### WHAT IS NEEDED
Transcribe every line, keeping it exact.

——

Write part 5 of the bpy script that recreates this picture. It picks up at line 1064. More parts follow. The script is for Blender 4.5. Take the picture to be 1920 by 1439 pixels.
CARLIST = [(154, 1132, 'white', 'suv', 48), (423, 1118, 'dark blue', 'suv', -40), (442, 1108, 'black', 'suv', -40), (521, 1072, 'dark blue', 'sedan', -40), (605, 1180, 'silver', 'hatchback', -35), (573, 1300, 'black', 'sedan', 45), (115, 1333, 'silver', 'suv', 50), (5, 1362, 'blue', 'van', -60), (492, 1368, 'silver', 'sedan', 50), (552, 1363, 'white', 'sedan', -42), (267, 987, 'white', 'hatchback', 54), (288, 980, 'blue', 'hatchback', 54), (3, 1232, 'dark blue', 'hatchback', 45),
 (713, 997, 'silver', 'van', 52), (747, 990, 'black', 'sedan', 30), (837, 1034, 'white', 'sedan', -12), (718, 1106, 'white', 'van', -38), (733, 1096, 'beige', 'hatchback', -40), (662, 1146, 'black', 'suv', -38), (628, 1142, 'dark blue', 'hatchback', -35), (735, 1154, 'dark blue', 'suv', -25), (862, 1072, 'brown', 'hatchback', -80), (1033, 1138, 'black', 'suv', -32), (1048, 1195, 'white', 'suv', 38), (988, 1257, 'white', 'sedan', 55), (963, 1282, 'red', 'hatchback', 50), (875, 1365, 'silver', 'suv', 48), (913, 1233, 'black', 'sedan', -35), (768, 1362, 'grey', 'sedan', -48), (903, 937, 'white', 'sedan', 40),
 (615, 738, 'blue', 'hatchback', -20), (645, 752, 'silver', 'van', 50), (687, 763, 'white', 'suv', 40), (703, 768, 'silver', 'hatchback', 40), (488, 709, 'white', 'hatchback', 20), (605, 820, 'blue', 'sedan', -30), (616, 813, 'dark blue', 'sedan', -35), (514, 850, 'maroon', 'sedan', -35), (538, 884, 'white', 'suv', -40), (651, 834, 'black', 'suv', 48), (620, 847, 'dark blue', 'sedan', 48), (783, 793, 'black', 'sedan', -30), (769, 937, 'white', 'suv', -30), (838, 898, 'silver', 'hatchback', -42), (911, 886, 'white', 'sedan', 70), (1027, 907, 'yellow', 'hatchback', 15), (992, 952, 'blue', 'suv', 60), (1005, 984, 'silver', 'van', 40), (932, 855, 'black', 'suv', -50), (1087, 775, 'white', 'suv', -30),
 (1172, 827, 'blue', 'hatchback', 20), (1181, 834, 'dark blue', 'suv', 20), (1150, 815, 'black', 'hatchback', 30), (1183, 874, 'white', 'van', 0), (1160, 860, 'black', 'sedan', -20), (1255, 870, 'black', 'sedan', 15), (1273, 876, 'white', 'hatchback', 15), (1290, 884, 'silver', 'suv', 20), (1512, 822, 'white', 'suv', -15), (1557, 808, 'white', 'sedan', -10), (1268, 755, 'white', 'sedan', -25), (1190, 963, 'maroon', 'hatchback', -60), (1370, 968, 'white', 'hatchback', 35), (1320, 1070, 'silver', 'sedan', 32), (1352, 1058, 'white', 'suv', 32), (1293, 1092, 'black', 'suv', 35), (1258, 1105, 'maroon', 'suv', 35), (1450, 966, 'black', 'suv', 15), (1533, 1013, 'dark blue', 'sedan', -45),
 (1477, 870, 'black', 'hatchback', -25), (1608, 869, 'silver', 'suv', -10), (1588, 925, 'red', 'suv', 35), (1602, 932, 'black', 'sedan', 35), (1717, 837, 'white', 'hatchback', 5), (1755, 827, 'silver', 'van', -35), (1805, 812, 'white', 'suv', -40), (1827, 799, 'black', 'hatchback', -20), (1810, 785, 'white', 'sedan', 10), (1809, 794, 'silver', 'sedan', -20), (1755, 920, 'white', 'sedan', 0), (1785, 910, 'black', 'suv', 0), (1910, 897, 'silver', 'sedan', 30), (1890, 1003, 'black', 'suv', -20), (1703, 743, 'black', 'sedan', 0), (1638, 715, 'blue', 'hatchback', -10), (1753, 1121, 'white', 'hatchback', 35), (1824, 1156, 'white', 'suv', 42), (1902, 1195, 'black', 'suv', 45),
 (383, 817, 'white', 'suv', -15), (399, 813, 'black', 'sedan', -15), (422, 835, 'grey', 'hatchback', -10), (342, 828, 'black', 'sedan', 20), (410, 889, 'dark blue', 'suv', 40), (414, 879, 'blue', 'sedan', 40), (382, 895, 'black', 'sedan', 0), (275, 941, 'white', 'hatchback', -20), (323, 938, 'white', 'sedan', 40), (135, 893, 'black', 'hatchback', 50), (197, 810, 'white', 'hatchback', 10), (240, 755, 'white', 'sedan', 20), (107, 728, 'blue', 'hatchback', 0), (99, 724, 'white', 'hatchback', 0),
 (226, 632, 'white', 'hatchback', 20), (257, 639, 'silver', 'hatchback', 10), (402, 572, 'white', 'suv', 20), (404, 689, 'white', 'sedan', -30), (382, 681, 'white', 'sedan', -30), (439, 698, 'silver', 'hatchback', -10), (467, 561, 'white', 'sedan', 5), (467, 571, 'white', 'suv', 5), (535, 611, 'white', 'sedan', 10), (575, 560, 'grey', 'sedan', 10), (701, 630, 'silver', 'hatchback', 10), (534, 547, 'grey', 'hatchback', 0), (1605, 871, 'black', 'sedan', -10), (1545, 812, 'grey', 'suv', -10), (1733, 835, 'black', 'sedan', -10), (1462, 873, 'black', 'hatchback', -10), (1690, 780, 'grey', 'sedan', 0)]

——

### EXERCISE OUTPUT
Write part 5 of the bpy script that recreates this picture. It picks up at line 1064. More parts follow. The script is for Blender 4.5. Take the picture to be 1920 by 1439 pixels.
CARLIST = [(154, 1132, 'white', 'suv', 48), (423, 1118, 'dark blue', 'suv', -40), (442, 1108, 'black', 'suv', -40), (521, 1072, 'dark blue', 'sedan', -40), (605, 1180, 'silver', 'hatchback', -35), (573, 1300, 'black', 'sedan', 45), (115, 1333, 'silver', 'suv', 50), (5, 1362, 'blue', 'van', -60), (492, 1368, 'silver', 'sedan', 50), (552, 1363, 'white', 'sedan', -42), (267, 987, 'white', 'hatchback', 54), (288, 980, 'blue', 'hatchback', 54), (3, 1232, 'dark blue', 'hatchback', 45),
 (713, 997, 'silver', 'van', 52), (747, 990, 'black', 'sedan', 30), (837, 1034, 'white', 'sedan', -12), (718, 1106, 'white', 'van', -38), (733, 1096, 'beige', 'hatchback', -40), (662, 1146, 'black', 'suv', -38), (628, 1142, 'dark blue', 'hatchback', -35), (735, 1154, 'dark blue', 'suv', -25), (862, 1072, 'brown', 'hatchback', -80), (1033, 1138, 'black', 'suv', -32), (1048, 1195, 'white', 'suv', 38), (988, 1257, 'white', 'sedan', 55), (963, 1282, 'red', 'hatchback', 50), (875, 1365, 'silver', 'suv', 48), (913, 1233, 'black', 'sedan', -35), (768, 1362, 'grey', 'sedan', -48), (903, 937, 'white', 'sedan', 40),
 (615, 738, 'blue', 'hatchback', -20), (645, 752, 'silver', 'van', 50), (687, 763, 'white', 'suv', 40), (703, 768, 'silver', 'hatchback', 40), (488, 709, 'white', 'hatchback', 20), (605, 820, 'blue', 'sedan', -30), (616, 813, 'dark blue', 'sedan', -35), (514, 850, 'maroon', 'sedan', -35), (538, 884, 'white', 'suv', -40), (651, 834, 'black', 'suv', 48), (620, 847, 'dark blue', 'sedan', 48), (783, 793, 'black', 'sedan', -30), (769, 937, 'white', 'suv', -30), (838, 898, 'silver', 'hatchback', -42), (911, 886, 'white', 'sedan', 70), (1027, 907, 'yellow', 'hatchback', 15), (992, 952, 'blue', 'suv', 60), (1005, 984, 'silver', 'van', 40), (932, 855, 'black', 'suv', -50), (1087, 775, 'white', 'suv', -30),
 (1172, 827, 'blue', 'hatchback', 20), (1181, 834, 'dark blue', 'suv', 20), (1150, 815, 'black', 'hatchback', 30), (1183, 874, 'white', 'van', 0), (1160, 860, 'black', 'sedan', -20), (1255, 870, 'black', 'sedan', 15), (1273, 876, 'white', 'hatchback', 15), (1290, 884, 'silver', 'suv', 20), (1512, 822, 'white', 'suv', -15), (1557, 808, 'white', 'sedan', -10), (1268, 755, 'white', 'sedan', -25), (1190, 963, 'maroon', 'hatchback', -60), (1370, 968, 'white', 'hatchback', 35), (1320, 1070, 'silver', 'sedan', 32), (1352, 1058, 'white', 'suv', 32), (1293, 1092, 'black', 'suv', 35), (1258, 1105, 'maroon', 'suv', 35), (1450, 966, 'black', 'suv', 15), (1533, 1013, 'dark blue', 'sedan', -45),
 (1477, 870, 'black', 'hatchback', -25), (1608, 869, 'silver', 'suv', -10), (1588, 925, 'red', 'suv', 35), (1602, 932, 'black', 'sedan', 35), (1717, 837, 'white', 'hatchback', 5), (1755, 827, 'silver', 'van', -35), (1805, 812, 'white', 'suv', -40), (1827, 799, 'black', 'hatchback', -20), (1810, 785, 'white', 'sedan', 10), (1809, 794, 'silver', 'sedan', -20), (1755, 920, 'white', 'sedan', 0), (1785, 910, 'black', 'suv', 0), (1910, 897, 'silver', 'sedan', 30), (1890, 1003, 'black', 'suv', -20), (1703, 743, 'black', 'sedan', 0), (1638, 715, 'blue', 'hatchback', -10), (1753, 1121, 'white', 'hatchback', 35), (1824, 1156, 'white', 'suv', 42), (1902, 1195, 'black', 'suv', 45),
 (383, 817, 'white', 'suv', -15), (399, 813, 'black', 'sedan', -15), (422, 835, 'grey', 'hatchback', -10), (342, 828, 'black', 'sedan', 20), (410, 889, 'dark blue', 'suv', 40), (414, 879, 'blue', 'sedan', 40), (382, 895, 'black', 'sedan', 0), (275, 941, 'white', 'hatchback', -20), (323, 938, 'white', 'sedan', 40), (135, 893, 'black', 'hatchback', 50), (197, 810, 'white', 'hatchback', 10), (240, 755, 'white', 'sedan', 20), (107, 728, 'blue', 'hatchback', 0), (99, 724, 'white', 'hatchback', 0),
 (226, 632, 'white', 'hatchback', 20), (257, 639, 'silver', 'hatchback', 10), (402, 572, 'white', 'suv', 20), (404, 689, 'white', 'sedan', -30), (382, 681, 'white', 'sedan', -30), (439, 698, 'silver', 'hatchback', -10), (467, 561, 'white', 'sedan', 5), (467, 571, 'white', 'suv', 5), (535, 611, 'white', 'sedan', 10), (575, 560, 'grey', 'sedan', 10), (701, 630, 'silver', 'hatchback', 10), (534, 547, 'grey', 'hatchback', 0), (1605, 871, 'black', 'sedan', -10), (1545, 812, 'grey', 'suv', -10), (1733, 835, 'black', 'sedan', -10), (1462, 873, 'black', 'hatchback', -10), (1690, 780, 'grey', 'sedan', 0)]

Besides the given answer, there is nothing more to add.